On Monday 17 November 2003 13:42, Renat Golubchyk wrote:
> On Monday 17 November 2003 04:55, Jason Stubbs wrote:
> > On Monday 17 November 2003 10:51, Luke Scharf wrote:
> > > On Sun, 2003-11-16 at 19:31, Stroller wrote:
> > > > On Nov 16, 2003, at 8:03 pm, Luke Scharf wrote:
> > > > >      4. Emerge -- does unmerge remove the files from the system?
> > > >
> > > > I always use `emerge -C some-package`, but someone else will be along
> > > > shortly with a safer option.
> > >
> > > According to the man page, that's the official way to do it!
> > >
> > > "emerge unmerge " == "emerge -C "
> >
> > "emerge unmerge" != "emerge -C"
> > "emerge clean" == "emerge -C"
>
> Hmm, it's actually the other way round. From the manpage:
> clean (-c)
>    Cleans the system by removing packages that will not effect the
>    functionality of the system.

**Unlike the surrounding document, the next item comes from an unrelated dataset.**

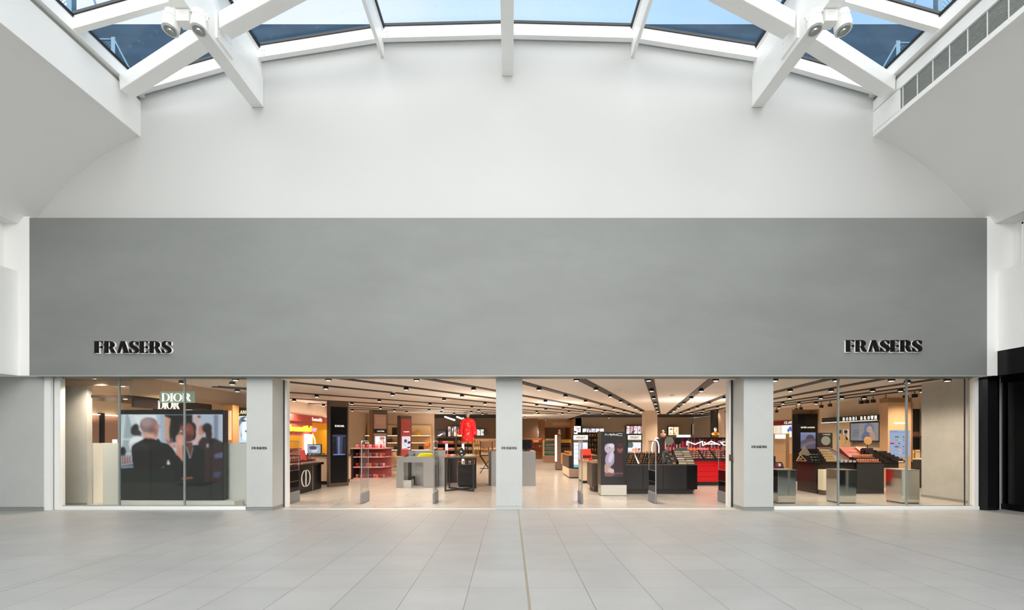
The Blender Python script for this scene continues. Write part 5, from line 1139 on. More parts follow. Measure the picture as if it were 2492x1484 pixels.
# neon sign
o = T('neon_sign', 'white lit three-letter neon sign floating above the red counter', 'sign', 1730, 13.3, Z(1084, 13.3))
mac(o, X(1672, 13.3), X(1797, 13.3), Z(1083.5, 13.3), Z(1073.5, 13.3), 13.3, .026, mat('neon_white', (1, .98, 1), .4, emit=2.2))
for px in (1690, 1775): MB().tube((X(px, 13.32), 13.32, Z(1080, 13.3)), (X(px, 13.32), 13.32, ZC), .004).build('wire', CHROME, o)
# pink and plum striped wall unit
Yw = 15.6; x0, x1 = X(1604, Yw), X(1800, Yw); zt = Z(1064, Yw)
o = T('striped_wall_unit', 'black-topped make-up wall unit with pink, white and plum vertical stripes', 'wall unit', 1700, Yw)
box(x0, x1, Yw, Yw+.3, 0, zt-.03).build('carcass', C('plum_back', (80, 20, 45), .4), o); box(x0, x1, Yw-.12, Yw+.3, zt-.03, zt).build('top', BLKM, o); box(x0, x0+.11, Yw-.12, Yw, .8, zt-.03).build('end_panel', BLKM, o)
for k in range(26):
    xa = x0+.2+k*(x1-x0-.2)/26; box(xa, xa+.05, Yw-.02, Yw, .85, zt-.06).build('stripe', (C('s_rose', (205, 165, 165), .5), C('s_plum', (120, 25, 60), .5), C('s_red', (170, 30, 45), .5), C('s_grey', (130, 115, 118), .5))[(k*7) % 4], o)
for z in (.85, 1.05): box(x0+.15, x1, Yw-.14, Yw-.02, z, z+.015).build('shelf', BLKM, o)
for k in range(22): item('tube', (('c_white', 'c_nude'), ('c_white', 'c_pink'), ('c_black', 'c_nude'))[k % 3], (x0+.25+k*.125, Yw-.08, 1.066), 'foundation tube on the upper shelf of the striped wall unit', 'tubes on the striped wall unit')
for a, b, lab in ((1648, 1680, 'above the centre of the striped wall unit'), (1596, 1606, 'short one beside the black end of the striped wall unit')): tag(box(X(a, 15.7), X(b, 15.7), 15.7, 15.75, Z(1063.5, 15.7) if a > 1600 else 1.5, Z(1058, 15.7) if a > 1600 else 1.55).build('light_bar', GLOWC), 'white light bar '+lab, 'lamp')
def bust(px, pyb, Y, m_, m2, lab, k=1.0):
    o = T('bust_form', lab, 'mannequin', px, Y, Z(pyb, Y)); x = X(px, Y); z = Z(pyb, Y)
    MB().loft([(x, Y, z, .13*k, .09*k), (x, Y, z+.10*k, .15*k, .10*k), (x, Y, z+.19*k, .17*k, .09*k), (x, Y, z+.24*k, .08*k, .06*k), (x, Y, z+.26*k, .04*k, .045*k)], 20).build('torso', m_, o, smooth=True)
    MB().loft([(x, Y, z+.255*k, .038*k, .042*k), (x, Y, z+.31*k, .035*k, .04*k), (x, Y-.01, z+.33*k, .055*k, .07*k), (x, Y-.01, z+.38*k, .065*k, .08*k), (x, Y, z+.43*k, .05*k, .065*k), (x, Y, z+.455*k, .015*k, .02*k)], 18).build('head', m2, o, smooth=True)
bust(1613.5, 1064, 15.75, C('skin_pink_form', (225, 165, 140), .6), C('cream_form', (220, 195, 165), .6), 'pink-toned mannequin bust on top of the striped wall unit, left end', .55*1.1)
bust(1741, 1064, 15.75, C('gold_jacket', (205, 135, 40), .7), C('cream_form', (220, 195, 165), .6), 'golden-jacketed mannequin bust on top of the striped wall unit, right end', .8)

# middle distance, between the pillar and the video pillar
Yg = 26.6
o = T('bottle_shelf', 'beige free-standing shelf with four rows of teal bottles', 'shelf', 1338, Yg)
x0, x1 = X(1323, Yg), X(1354, Yg); tz = Z(1071, Yg)
box(x0, x1, Yg, Yg+.5, 0, .42).build('base', C('taupe_base', (175, 140, 115), .5), o); MB().box(x0, x0+.04, Yg, Yg+.5, .42, tz).box(x1-.04, x1, Yg, Yg+.5, .42, tz).box(x0, x1, Yg+.45, Yg+.5, .42, tz).build('carcass', C('sand_shelf', (230, 205, 165), .5), o)
box(x0+.15, x1-.1, Yg+.2, Yg+.3, tz, tz+.1).build('header', C('sand_header', (215, 185, 150), .5), o)
for r_ in range(5):
    z = .42+r_*(tz-.42)/4-.012; box(x0, x1, Yg, Yg+.46, z, z+.025).build('shelf', C('sand_shelf', (230, 205, 165), .5), o)
    if r_ < 4:
        for k in range(9): item('bottle', ('c_teal', 'c_white'), (x0+.09+k*.075, Yg+.12, z+.025), 'teal bottle on the %s of the beige free-standing shelf' % ('lowest row', 'second row', 'third row', 'top row')[r_], 'teal bottles on the beige shelf', sc=1.05)
Yt = 20.5; o = T('bust_pillar', 'slim taupe pillar with gold bust on top, left edge glowing', 'pillar', 1360, Yt)
x0, x1 = X(1355.5, Yt), X(1365, Yt); tz = Z(1058, Yt)
box(x0, x1, Yt, Yt+.4, .28, tz).build('body', C('taupe_pillar', (125, 105, 90), .5), o); box(x0-.05, x1+.06, Yt-.03, Yt+.45, .03, .28).build('base', C('taupe_pillar', (125, 105, 90), .5), o); box(x0-.05, x1+.06, Yt-.03, Yt+.45, 0, .03).build('plinth', BLKM, o)
box(x0-.06, x0, Yt+.02, Yt+.38, .4, tz).build('lit_side', mat('peach_lit', (1, .78, .70), .4, emit=1.0), o)
MB().lathe((x0+x1)/2+.03, Yt+.1, [(.05, tz), (.06, tz+.05), (.09, tz+.09), (.03, tz+.13), (.055, tz+.18), (.05, tz+.24), (.01, tz+.26)], 14).build('gold_bust', mat('gold', (.75, .5, .2), .3, .9), o, smooth=True)
o = T('yellow_display', 'low beige counter with upright yellow boxes, behind the slim pillar', 'display', 1378, 23); x0 = X(1364, 23)
box(x0, x0+.95, 23, 23.7, 0, .72).build('counter', C('peach_counter', (215, 165, 120), .5), o)
for z in (1.0, 1.25): box(x0, x0+.6, 23.2, 23.5, z, z+.02).build('shelf', BLKM, o)
MB().box(x0, x0+.6, 23.5, 23.53, .72, 1.5).build('back_board', C('dark_olive', (60, 45, 30), .5), o)
for k in range(7): item('box', ('c_yellow', 'c_gold'), (x0+.05+k*.083, 23.3, 1.27), 'upright yellow box on the upper shelf behind the slim pillar', 'yellow boxes behind the slim pillar', sc=1.5); item('bottle', ('c_black', 'c_red'), (x0+.05+k*.083, 23.3, 1.02), 'dark bottle on the lower shelf behind the slim pillar', 'dark bottles behind the slim pillar', sc=1.1)
# rear wall: shelving, lightboxes, passage
def strip_box(px0, px1, py0, py1, Y, n, cols, lab, nm='lightbox', zz=None):
    o = T(nm, lab, 'lightbox', (px0+px1)/2, Y, Z(py1, Y)); x0, x1, z0, z1 = X(px0, Y), X(px1, Y), Z(py1, Y), Z(py0, Y)
    box(x0, x1, Y, 36 if Y > 35 else Y+.2, z0, z1).build('frame', BLKM, o)
    for k in range(n):
        a = x0+k*(x1-x0)/n; cv = Canvas(0, 0, 40, 70, 16, cols[k % len(cols)]); random.seed(k+px0)
        for _ in range(5): cv.ell(random.uniform(6, 34), random.uniform(8, 62), random.uniform(3, 9), random.uniform(5, 16), [(60, 55, 65), (225, 190, 175), (240, 240, 245), (120, 100, 110), (190, 150, 150)][_], random.uniform(0, 90))
        cv.mesh('picture', (a+.02, Y-.01, z1-.02), ((x1-x0)/n-.04, 0, 0), (0, 0, z0-z1+.04), SCRB, o)
strip_box(1262, 1315, 1042, 1063, 35.7, 5, [(225, 225, 240), (60, 55, 62)], 'row of lit pictures on the far wall right of the middle pillar')
strip_box(1417, 1470, 1042, 1062, 30.3, 5, [(205, 215, 228), (225, 228, 235), (190, 210, 225)], 'row of pale lit pictures above the far shelves, left of the video pillar')
strip_box(1396, 1414, 1036, 1057, 30.3, 1, [(235, 235, 240)], 'taller white lit picture left of the pale row')
strip_box(1524, 1569, 1036, 1056, 30.3, 5, [(220, 195, 205), (170, 130, 135), (225, 215, 228)], 'row of pinkish lit pictures right of the video pillar')
strip_box(1626, 1652, 1038, 1059, 30.3, 2, [(245, 220, 180), (235, 200, 150)], 'pair of warm lit pictures over the striped wall unit, left')
strip_box(1685, 1721, 1031, 1057, 30.3, 2, [(240, 225, 200), (250, 235, 205)], 'pair of larger warm lit pictures over the striped wall unit, right')
struct('wall_store_mid', box(X(1400, 30.5), 14.2, 30.5, 30.7, 0, 3.02), BEIGE)
struct('wall_passage_left', box(X(1316, 33), X(1326, 33), 33, 36, 0, 2.97), C('tan_wall', (190, 130, 80), .6)); struct('wall_passage_right', box(X(1388, 33), X(1402, 33), 30.5, 36, 0, 2.97), C('tan_wall', (190, 130, 80), .6))
struct('wall_passage_head', box(X(1326, 33), X(1388, 33), 33, 33.2, 2.35, 2.97), C('tan_header', (200, 165, 125), .6))
tag(box(X(1345, 33), X(1388, 33), 32.95, 33, 2.5, 2.75).build('passage_sign', C('cream_header', (225, 195, 160), .5)), 'pale sign board over the rear passage', 'sign')
struct('wall_store_column', box(X(1571, 22), X(1600, 22), 22, 22.6, 0, ZC), BEIGE); struct('wall_store_column_2', box(X(1748, 21), X(1764, 21), 21, 21.5, 0, ZC), BEIGE)
tag(box(X(1745, 20.9), X(1748, 20.9), 20.9, 21.6, 0, 2.9).build('dark_upright', BLKM), 'dark upright post beside the rear beige column', 'post')
random.seed(3)
def shelf_wall(px0, px1, Y, zs, depth, body, lab, kinds, gl, n, top=None):
    x0, x1 = X(px0, Y), X(px1, Y); top = top or zs[-1]+.35; o = T('shelf_unit', lab, 'shelf', (px0+px1)/2, Y)
    MB().box(x0, x1, Y+depth-.03, Y+depth, 0, top).box(x0, x0+.03, Y, Y+depth, 0, top).box(x1-.03, x1, Y, Y+depth, 0, top).build('carcass', body, o)
    for i, z in enumerate(zs):
        box(x0+.03, x1-.03, Y+.01, Y+depth-.03, z, z+.025).build('shelf', body, o)
        m_ = n
        for k in range(m_):
            kd, c = kinds[(k//3+i) % len(kinds)]; item(kd, c, (x0+.08+k*(x1-x0-.16)/(m_-1), Y+.14, z+.025), gl % (('lowest', 'second', 'third', 'fourth', 'top')[i]), 'products on '+lab.split(',')[0], sc=1.25)
shelf_wall(1272, 1320, 31, (.5, .85, 1.2), .4, C('tan_shelf', (175, 120, 75), .5), 'tan wall shelves, right of the middle pillar in the far distance', [('bottle', ('c_red', 'c_gold')), ('bottle', ('c_cream', 'c_gold')), ('box', ('c_red', 'c_brown'))], 'small product on the %s board of the far tan shelves', 11, 1.55)
shelf_wall(1408, 1472, 27, (.7, 1.0, 1.3, 1.6), .4, C('dark_shelf', (50, 38, 32), .5), 'dark wall shelves, just left of the video pillar in the distance', [('bottle', ('c_teal', 'c_black')), ('box', ('c_copper', 'c_cream')), ('bottle', ('c_amber', 'c_gold'))], 'small product on the %s board of the dark shelves left of the video pillar', 10, 1.9)
shelf_wall(1535, 1600, 25, (.6, .9, 1.2, 1.5), .4, C('brown_shelf', (110, 80, 60), .5), 'brown shelves, behind the glowing loop lamp', [('box', ('c_amber', 'c_cream')), ('bottle', ('c_copper', 'c_gold'))], 'small product on the %s board of the brown shelves behind the loop lamp', 9, 1.8)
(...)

The arguments can be ebuilds, classes, or
>    dependencies.  For example, emerge clean binutils cleans out old
> versions of binutils; emerge clean net-www/mozilla-0.9.9-r2 cleans out that
> specific version of Mozilla. This is generally safe to use. Note that clean
> does not remove unslotted packages.
> unmerge (-C)
>    WARNING: This action can remove important packages! Removes all matching
>    packages. This does no checking of dependencies, so it may remove
> packages necessary for the proper operation of your system. Its arguments
> can be ebuilds, classes, or dependencies -- see clean above for examples.

Hmmm.. yeah you're right. I was wondering why nobody else had said anything. I 
didn't notice the difference between the -c and the -C. Thanks for clearing 
that up!

For the record, I don't use either of them. I have AUTOCLEAN=yes and always 
use unmerge instead of -C. Forgive my misunderstanding.